POUR CONCLURE,ET RÉCOMPENSER LES LECTEURS, QUI ONT EU LE COURAGE DE CONSACRER UNE PARTIE DE LEUR TEMPS POUR LIRE, JUSQU’À LA FIN, CETTE MODESTE CONTRIBUTION, NOUS PROPOSONS LE TEXTE ORIGINEL DE LA QCIDA, SANS TITRE CONNU, ECRITE PAR MOHAMMED FARAH, TRADUITE PAR LOUIS BRUNOT.
"Mon corsaire apparait sur la pleine mer; c'est un fameux capitaine (qui le commande).
IL est couvert de plaques d'argent garnies de grains de même métal et qui s'ajustent ;
il est paré et bien équipé. Il a trois mâts qui dans l'air s'élèvent, seize voiles munies de leurs agrès de corde.
Le gouvernail est ferme, les voiles au nombre de vingt enveloppent le navire. Ce sont quatre heures de plaisir et de réjouissance parfaite.
Le capitaine est expert dans l'emploi du sablier, de la boussole et de la carte.
Assis au fond de la cabine il connait les moments.
S'il parle, deux mille marins se dirent vers lui. (Et répondent à son appel).C'est un grand chef qui connait donc l'usage des lunettes (marines et astronomiques). Mon corsaire fit du butin; (korsane i ghenem)

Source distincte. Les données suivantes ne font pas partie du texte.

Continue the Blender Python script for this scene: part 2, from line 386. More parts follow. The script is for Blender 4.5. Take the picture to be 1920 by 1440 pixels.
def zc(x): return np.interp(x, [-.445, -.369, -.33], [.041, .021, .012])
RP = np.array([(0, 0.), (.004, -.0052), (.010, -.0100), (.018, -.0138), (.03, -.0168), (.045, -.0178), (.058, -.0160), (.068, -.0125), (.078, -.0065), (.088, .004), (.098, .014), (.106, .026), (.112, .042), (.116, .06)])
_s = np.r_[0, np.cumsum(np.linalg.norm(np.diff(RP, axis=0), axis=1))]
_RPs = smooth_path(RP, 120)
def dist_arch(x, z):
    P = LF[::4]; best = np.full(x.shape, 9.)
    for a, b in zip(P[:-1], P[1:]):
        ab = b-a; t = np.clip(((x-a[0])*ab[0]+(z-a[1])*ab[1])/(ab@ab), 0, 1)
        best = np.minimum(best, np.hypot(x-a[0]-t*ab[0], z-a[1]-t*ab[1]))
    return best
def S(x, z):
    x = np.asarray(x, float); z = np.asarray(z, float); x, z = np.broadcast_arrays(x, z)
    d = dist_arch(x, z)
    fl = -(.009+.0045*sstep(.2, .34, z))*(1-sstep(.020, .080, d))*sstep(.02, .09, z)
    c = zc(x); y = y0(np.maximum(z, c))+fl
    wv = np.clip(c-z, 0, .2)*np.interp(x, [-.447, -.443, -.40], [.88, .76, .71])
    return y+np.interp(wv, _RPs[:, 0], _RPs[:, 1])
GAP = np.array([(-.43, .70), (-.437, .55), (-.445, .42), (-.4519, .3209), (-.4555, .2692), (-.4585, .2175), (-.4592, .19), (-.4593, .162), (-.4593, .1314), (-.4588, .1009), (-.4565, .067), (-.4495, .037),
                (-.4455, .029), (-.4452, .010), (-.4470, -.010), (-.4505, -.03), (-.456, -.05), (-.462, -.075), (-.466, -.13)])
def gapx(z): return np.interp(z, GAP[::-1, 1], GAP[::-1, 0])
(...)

il apporta de belles chrétiennes du territoire de Malte, encore vierges et pures comme des diamants (djab 3aldjetes khwass mine houze Malta, el koul 3azbates selmou ka yakoutetes).Sur l'ordre de Dieu de Tarifa il mit à la voile alors que les gens dormaient. Il aperçut les vielles murailles de Malte; des voiles furent carguées. La nuit était sombre et le ciel couvert. L'équipage pointa les canons pour la lutte. Nous préparâmes pour le combat les marins valeureux. Les Chrétiens se soumirent; ils apportèrent un présent composé de filles nombreuses. Ils reconnurent leur défaite, se rendirent et nous capturâmes les belles filles. Les nouvelles arrivées de la Caspienne, de l'Irak et de l'Espagne et de l'Algérie, du Gharb et du Houz suffirent pour nous apprendre le courage de nos marins. Le corsaire revint emportant son butin, capitaine et matelots tous en liesse. A Khorizat (Algesiras), il mit toute sa voilure pour ne pas passer la nuit (en mer).Il fendit les flots, le vent favorable le poussa. Le vaisseau ne s'attarda pas. Il arriva en vue de Gibraltar et pointa ses canons qui parlèrent. Rapide comme un tonnerre qui gronde, il se dirigea tout droit vers le grand port (Ribat el feth). Ainsi l'a t- on établi dans les livres.
Sous les ailes de la paix, les gens du port dans la joie étaient plongés.
Les canons du salut proclamèrent que le butin était arrivé.
La haussière saisit (amarra le corsaire) et les chaines retinrent combien d'ancres. Le corsaire fut ancré et les négociants vinrent à lui".